Even now, absinthe is still that of an urban legend, but that doesn’t mean that it shouldn’t be approached with caution. Many countries around the world have had a ban on the liquor at one point or another, so it should come as no real surprise that the import of absinthe is still heavily regulated even in 2021 – but what’s the big deal? 


Although rumours of wormwood infused brews can be traced as far back as the Egyptian Empire, the creation of absinthe as we now know it can be claimed by French doctor, Pierre Ordinaire. While residing in the small Swiss town of Couvet in the late 18th century, Dr Ordinaire produced an emerald green elixir that contained a mixture of local herbs, fennel, green anise and wormwood. In time, this came to be regarded as a solution for anything and everything from anemia to flatulence. 

Across the Alps, France was soon consuming over 36 million litres of absinth per annum. By 1910, mass production set prices at an affordable and accessible rate, and soon absinthe was consumed by aristocrats and struggling artists alike. Perhaps unfairly, absinthe also developed a reputation as being the undoing of many prominent minds – while the substance allegedly drove Vincent van Gogh mad and in turn suicidal, in comparison Ernest Hemingway would perform knife tricks in bars across Paris after consuming the green fairy.

The primary mystique that surrounds the consumption of absinthe is linked to it’s alleged hallocuonigeic properties. Allegedly able to expand the consciousness of consumers and spark one’s imagination, it became the drink of choice for creatives around the world. Although no modern day peer reviewed study has ever been able to prove this, it’s widely believed that the associated “trips” are thanks to the wormwood plant, one of the key ingredients found in absinthe. 

While native to Europe, the key ingredient found in absinthe is wormwood, and it grows readily across various climates, including parts of Asia, Africa, South America, and the United States. Wormwood is naturally rich in thujone, a chemical compound believed to trigger inexplicable transformations of the mind. In the 19th century, absinthe often got the blame for what would now be viewed as straight up alcoholism, and was also “linked” to bouts of mania, psychosis, violent and erratic behaviour. Thus, the wormwood in the liquor was regarded as a stimulant for some, and a descent into lunacy for others, eventually leading to bans on absinthe right across Europe. 

However, thanks to features in modern day pop culture staples such as Baz Lurman’s “Moulin Rouge!” and distilleries embracing old family recipes, absinthe has certainly made a comeback. Still – old habits die hard – and nations around the world still have relatively strict regulations when it comes to the import, production and sale of absinthe.

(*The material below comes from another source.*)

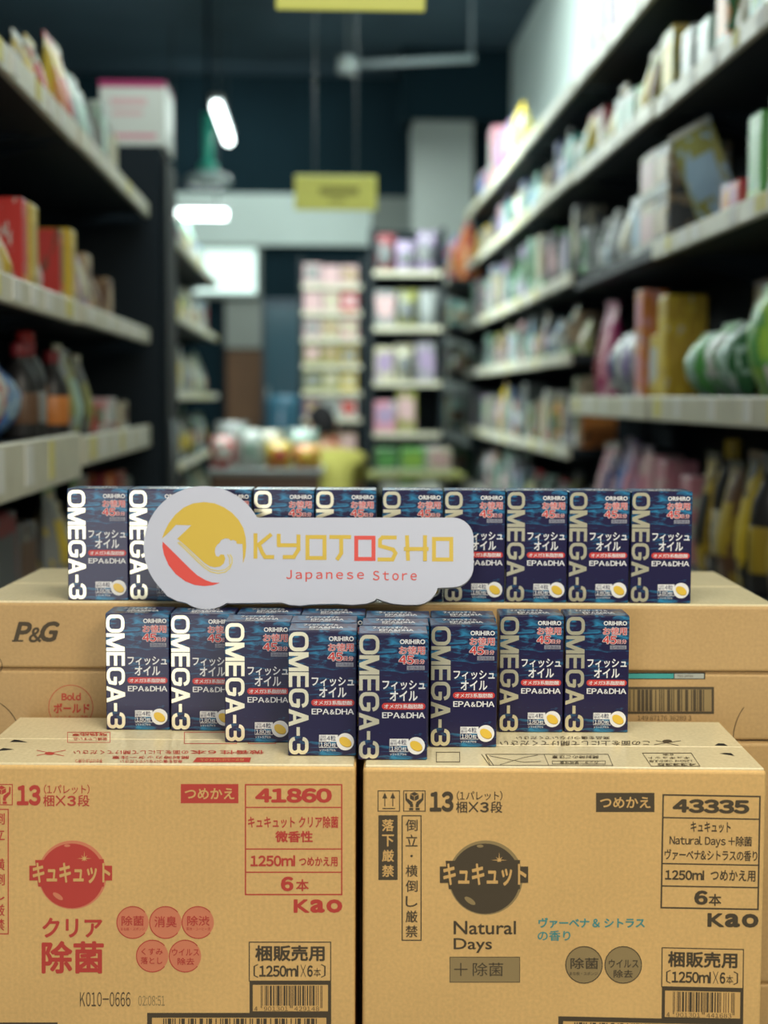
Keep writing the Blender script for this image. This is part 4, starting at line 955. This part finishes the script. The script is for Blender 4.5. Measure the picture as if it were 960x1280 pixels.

Importing Absinthe To Australia 

Although it has never been illegal to import or manufacture in Australia, absinthe  importation requires a permit under the Customs (Prohibited Imports) Regulation 1956 due to a restriction on importing any product containing “oil of wormwood”. 

However, in the year 2000, an amendment made all wormwood species prohibited herbs for food purposes under Food Standard 1.4.4. Prohibited and Restricted Plants and Fungi. This amendment was later found to be inconsistent with other parts of the preexisting Food Codem, and it was withdrawn in 2002 during the transition between the two codes, thereby continuing to allow absinthe manufacture and importation through the existing permit-based system. These events were erroneously reported by the media as it being reclassified from a prohibited product to a restricted product.

In 2021, is absinthe legal in Australia? Yes – and somewhat surprisingly, we actually have less restrictions on thujone (active wormwood ingredient) than that of our European Union counterparts, which allow 25 mg/kg allowed, compared to the 35mg/kg allowed in Australia. Absinthe distilleries are considered to be rare in Australia, but the Tamborine Mountain Distillery on the Gold Coast have claimed to produce “Australia’s first premium absinthe” – the Moulin Rooz.

While nobody can say whether you’ll witness Kylie Minogue appear as the green fairy after a few glasses, there’s no denying that the controversy and mistique are all a part of absinthe’s appeal – and the global curiosity doesn’t look to be diminishing anytime soon.